There’s a fine line in games between collectibles being fun and collectibles being a chore. I’ve been brooding on this a bit recently as I’ve been playing Assassin’s Creed: Unity, a game (like its previous AC entries) with more collectibles than you can shake a stick at. Between the regular chests, locked chests, Initiate chests, Nomad chests, and cockades, there are almost 400 boxes and doodads to look for in the world. Actually, I shouldn’t say “look.” While some do require a little sleuthing, 90% or so are posted on your map and are just a matter of running to the icon and grabbing the item. The world is big enough that you’ll spend a lot of time just running to get chests. Like I said, some do require a little work, mostly if the chest is in a big building and you have to figure out which window to climb into, but most are pretty straightforward and when your running from chest to chest on a seemingly never ending collect-a-thon, the whole task starts to seem a little bit more like a chore than a fun game. This is a problem. So what makes a collectible okay and what makes them drive us crazy?

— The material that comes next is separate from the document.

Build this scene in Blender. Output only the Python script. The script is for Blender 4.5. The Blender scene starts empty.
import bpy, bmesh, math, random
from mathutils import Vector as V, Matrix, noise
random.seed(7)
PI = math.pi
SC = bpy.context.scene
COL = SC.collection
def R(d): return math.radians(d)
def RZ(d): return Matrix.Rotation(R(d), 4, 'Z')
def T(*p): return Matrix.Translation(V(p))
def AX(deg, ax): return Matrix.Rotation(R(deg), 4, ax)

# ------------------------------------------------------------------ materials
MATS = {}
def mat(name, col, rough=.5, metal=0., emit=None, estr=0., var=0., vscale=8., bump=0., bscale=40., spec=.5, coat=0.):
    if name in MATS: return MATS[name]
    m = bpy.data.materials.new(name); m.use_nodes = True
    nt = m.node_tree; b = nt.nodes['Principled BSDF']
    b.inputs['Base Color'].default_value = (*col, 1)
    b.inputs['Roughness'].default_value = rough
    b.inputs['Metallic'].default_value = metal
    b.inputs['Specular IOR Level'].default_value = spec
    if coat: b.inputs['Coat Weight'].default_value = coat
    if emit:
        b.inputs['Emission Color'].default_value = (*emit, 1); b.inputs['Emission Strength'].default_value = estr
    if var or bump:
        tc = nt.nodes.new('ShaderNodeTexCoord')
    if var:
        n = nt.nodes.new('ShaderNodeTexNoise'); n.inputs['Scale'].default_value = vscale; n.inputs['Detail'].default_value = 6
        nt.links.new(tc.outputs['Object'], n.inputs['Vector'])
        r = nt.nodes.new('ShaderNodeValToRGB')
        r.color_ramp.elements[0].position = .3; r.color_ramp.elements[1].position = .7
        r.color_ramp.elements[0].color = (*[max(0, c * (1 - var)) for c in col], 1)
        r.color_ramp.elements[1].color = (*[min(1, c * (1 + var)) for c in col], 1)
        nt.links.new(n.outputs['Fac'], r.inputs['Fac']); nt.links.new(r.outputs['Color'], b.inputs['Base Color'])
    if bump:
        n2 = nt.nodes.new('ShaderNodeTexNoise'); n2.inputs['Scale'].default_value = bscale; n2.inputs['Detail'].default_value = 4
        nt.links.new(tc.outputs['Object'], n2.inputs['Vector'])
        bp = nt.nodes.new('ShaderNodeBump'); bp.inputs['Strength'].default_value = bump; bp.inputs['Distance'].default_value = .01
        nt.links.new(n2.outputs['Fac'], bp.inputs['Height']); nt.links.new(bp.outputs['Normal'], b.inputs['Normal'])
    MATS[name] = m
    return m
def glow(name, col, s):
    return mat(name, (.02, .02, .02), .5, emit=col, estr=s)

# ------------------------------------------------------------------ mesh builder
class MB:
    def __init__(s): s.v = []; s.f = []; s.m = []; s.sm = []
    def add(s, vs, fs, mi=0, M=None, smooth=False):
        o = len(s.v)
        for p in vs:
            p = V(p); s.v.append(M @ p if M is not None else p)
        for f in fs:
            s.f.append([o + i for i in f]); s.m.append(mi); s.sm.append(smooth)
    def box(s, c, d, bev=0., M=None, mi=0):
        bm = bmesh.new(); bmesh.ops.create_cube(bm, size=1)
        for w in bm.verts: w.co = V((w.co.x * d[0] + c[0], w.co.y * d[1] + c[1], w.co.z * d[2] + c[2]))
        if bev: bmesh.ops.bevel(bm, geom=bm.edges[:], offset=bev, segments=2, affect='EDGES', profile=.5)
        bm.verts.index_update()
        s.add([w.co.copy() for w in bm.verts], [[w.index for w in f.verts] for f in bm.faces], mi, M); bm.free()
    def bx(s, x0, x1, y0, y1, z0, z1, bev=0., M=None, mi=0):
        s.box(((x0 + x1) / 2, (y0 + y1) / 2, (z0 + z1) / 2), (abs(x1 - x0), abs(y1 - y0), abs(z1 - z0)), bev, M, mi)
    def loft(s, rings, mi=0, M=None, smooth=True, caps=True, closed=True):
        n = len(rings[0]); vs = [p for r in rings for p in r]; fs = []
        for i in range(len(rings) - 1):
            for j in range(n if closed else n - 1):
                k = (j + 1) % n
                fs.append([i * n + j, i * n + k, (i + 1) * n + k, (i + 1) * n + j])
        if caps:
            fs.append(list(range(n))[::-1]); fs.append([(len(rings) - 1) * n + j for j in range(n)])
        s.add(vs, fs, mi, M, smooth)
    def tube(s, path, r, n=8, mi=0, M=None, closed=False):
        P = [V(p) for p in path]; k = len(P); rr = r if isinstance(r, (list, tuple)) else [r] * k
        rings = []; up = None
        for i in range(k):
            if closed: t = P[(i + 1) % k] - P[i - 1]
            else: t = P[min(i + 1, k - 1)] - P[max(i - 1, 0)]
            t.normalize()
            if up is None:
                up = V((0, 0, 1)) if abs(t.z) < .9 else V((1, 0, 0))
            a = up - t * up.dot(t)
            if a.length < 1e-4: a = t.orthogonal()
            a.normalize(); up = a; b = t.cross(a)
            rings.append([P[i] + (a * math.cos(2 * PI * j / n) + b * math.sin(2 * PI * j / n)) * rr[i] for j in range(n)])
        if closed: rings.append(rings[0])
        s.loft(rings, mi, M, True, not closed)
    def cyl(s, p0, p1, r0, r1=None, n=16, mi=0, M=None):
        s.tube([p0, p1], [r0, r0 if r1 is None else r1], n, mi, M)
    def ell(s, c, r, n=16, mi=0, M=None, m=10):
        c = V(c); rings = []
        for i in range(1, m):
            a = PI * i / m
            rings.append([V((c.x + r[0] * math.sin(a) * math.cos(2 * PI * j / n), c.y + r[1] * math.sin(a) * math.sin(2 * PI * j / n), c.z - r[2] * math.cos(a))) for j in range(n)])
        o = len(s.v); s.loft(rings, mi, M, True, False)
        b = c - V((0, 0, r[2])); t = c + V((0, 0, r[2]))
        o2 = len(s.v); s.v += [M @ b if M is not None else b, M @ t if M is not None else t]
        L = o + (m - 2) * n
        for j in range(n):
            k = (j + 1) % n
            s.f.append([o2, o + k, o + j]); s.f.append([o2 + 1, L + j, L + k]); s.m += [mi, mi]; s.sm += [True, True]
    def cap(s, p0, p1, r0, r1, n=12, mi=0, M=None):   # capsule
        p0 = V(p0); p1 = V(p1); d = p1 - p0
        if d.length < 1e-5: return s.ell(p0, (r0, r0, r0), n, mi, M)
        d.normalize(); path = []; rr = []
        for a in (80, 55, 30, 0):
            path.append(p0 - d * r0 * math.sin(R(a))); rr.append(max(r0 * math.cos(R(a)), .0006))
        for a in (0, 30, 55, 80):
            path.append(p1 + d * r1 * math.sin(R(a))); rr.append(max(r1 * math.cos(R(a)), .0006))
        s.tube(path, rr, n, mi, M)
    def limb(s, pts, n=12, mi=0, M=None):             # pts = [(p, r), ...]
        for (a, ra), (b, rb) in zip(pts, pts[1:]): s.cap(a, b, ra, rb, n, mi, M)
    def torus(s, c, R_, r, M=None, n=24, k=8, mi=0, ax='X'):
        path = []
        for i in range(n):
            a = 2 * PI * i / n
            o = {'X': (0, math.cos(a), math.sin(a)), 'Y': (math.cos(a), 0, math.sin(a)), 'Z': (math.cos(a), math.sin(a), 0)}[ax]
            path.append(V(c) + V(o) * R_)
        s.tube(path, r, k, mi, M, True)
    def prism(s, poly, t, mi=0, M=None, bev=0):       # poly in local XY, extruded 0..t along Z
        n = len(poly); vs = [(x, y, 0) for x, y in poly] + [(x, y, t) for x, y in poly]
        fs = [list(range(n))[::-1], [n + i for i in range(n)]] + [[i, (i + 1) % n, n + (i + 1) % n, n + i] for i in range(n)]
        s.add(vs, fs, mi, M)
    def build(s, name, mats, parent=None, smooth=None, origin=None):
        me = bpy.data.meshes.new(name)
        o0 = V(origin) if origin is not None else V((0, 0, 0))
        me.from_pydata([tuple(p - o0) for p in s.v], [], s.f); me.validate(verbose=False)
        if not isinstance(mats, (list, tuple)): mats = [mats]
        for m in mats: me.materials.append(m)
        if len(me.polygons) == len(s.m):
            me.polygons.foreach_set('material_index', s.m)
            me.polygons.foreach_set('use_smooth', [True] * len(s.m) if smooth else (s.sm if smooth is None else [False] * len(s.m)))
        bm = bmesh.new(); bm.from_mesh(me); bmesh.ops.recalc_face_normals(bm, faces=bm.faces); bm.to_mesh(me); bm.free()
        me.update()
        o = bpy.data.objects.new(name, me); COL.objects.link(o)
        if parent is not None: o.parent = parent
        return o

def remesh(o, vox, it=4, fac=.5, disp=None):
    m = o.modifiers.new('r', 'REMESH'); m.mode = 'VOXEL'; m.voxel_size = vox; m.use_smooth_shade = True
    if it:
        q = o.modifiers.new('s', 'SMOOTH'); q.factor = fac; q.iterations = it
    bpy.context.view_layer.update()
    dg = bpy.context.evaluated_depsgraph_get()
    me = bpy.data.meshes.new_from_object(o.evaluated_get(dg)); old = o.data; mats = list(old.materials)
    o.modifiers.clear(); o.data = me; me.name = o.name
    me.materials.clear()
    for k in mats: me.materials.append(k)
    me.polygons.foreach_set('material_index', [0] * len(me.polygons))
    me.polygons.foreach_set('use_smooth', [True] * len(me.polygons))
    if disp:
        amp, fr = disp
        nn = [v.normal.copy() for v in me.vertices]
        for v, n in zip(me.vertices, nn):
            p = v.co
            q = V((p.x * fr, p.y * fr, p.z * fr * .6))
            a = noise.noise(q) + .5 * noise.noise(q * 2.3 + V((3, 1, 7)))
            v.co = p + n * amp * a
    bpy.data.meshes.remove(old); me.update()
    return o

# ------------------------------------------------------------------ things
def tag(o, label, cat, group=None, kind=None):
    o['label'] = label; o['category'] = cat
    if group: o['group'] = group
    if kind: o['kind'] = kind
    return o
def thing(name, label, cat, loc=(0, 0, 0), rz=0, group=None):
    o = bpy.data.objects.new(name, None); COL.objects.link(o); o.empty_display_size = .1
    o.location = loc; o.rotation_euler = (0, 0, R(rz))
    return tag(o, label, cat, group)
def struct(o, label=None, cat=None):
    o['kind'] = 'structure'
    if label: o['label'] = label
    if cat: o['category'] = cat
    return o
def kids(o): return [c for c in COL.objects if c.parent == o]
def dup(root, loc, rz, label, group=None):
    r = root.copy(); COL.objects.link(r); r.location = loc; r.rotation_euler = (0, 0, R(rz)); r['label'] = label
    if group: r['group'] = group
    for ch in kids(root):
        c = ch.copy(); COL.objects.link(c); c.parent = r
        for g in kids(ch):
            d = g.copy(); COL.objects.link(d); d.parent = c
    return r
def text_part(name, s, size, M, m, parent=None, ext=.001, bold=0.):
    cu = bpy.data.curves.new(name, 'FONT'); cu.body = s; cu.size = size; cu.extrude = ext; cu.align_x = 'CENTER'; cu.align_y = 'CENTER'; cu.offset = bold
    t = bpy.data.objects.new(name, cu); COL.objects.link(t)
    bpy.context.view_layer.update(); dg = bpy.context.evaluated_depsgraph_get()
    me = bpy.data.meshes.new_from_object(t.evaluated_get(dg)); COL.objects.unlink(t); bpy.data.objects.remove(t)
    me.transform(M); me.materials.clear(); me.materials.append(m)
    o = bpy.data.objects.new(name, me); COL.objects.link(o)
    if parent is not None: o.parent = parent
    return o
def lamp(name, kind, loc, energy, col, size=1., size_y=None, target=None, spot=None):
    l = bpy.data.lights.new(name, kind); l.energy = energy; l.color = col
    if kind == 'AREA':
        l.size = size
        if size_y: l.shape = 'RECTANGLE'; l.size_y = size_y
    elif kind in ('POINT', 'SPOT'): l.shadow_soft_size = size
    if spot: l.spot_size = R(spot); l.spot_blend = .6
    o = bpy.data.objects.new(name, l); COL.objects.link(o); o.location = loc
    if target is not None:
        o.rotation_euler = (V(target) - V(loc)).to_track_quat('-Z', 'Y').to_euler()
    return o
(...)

An example of a collectible I don’t mind is the three star coins in each level of recent Mario Games. These are well hidden, but there’s a certain logic to them that makes sussing out their locations feel like a battle of wits between the player and developers. Noticing a small indent and finding a secret path and a star coin makes you feel like a genius. Trying to figure out how the developers are tricking you is fun and when you get all of the star-coins in a world, you unlock a bonus level, a nice tangible reward. There’s also the nice fact that Nintendo usually balances the difficulty well. Some searches will have you scratching your noggin, but when you figure it out, you’ll wonder how you didn’t see it coming. Plus, with the use of collectibles in 2D games, there’s only so much real estate to explore if you’re stumped and just start checking every possible surface. Which brings me to the first of the problems with collectibles.
One of the things that annoys me most with collectibles is when they’re impossible. For example if you found every collectible treasure in the Uncharted trilogy on your own… you’re straight up lying because that is impossible. The treasures were tiny dots in huge levels, and they could be almost anywhere. Sure, some of them are pretty doable. Go down a less traveled path in the climbing sections and there was a good chance you might find one. But then they would put a tiny glimmer on the tip of a statue near the roof of a monument in a massive cavern that you have to shoot (and mind you, no in game instruction ever mentions that shooting glimmers is a thing that you should be looking to do). When you shoot the glimmer it falls to the ground and you can collect it as a treasure. Given the scale of the game’s environments and the difficulty of noticing on of these glimmers in the games’ lighting, it could take hundreds to thousands of hours of painstakingly combing the environments to find every treasure on your own. Instead, people do what I did and they use the crowdsourcing resource of the internet so they can get the platinum trophy without losing their mind. Another game that did something like this was Star Fox: Assault. There were five S-Flags hidden in each level. Not only could they be anywhere, but about half of them were INVISIBLE! You had to shoot them to make them appear. There were several huge environments in that game and I suspect if some Guide-writing service like Prima Games hadn’t collaborated with the developers (and then had readers put the info on the internet), people would still be looking for those flags; and that game came out in 2005!
Then, of course, there’s the less offensive but still not particularly enjoyable sin that Assassin’s Creed commits of simply having too many collectibles that don’t get you much for the effort (some pocket change level money and a couple color schemes for your clothes), and all without the collecting itself involving any gameplay mechanics. Part of the reason the Mario Star-coins are satisfying to get is that when one is placed tantalizing out of your reach and you execute a perfect triple jump, wall jump, or sequence of enemy stomps in order to get yourself to it, the game is making you earn it through gameplay. Most of the chests in AC require the same set of “gameplay” skills that are required to use a GPS to drive to your friends house. But at least you can do it without help from the internet if you want to.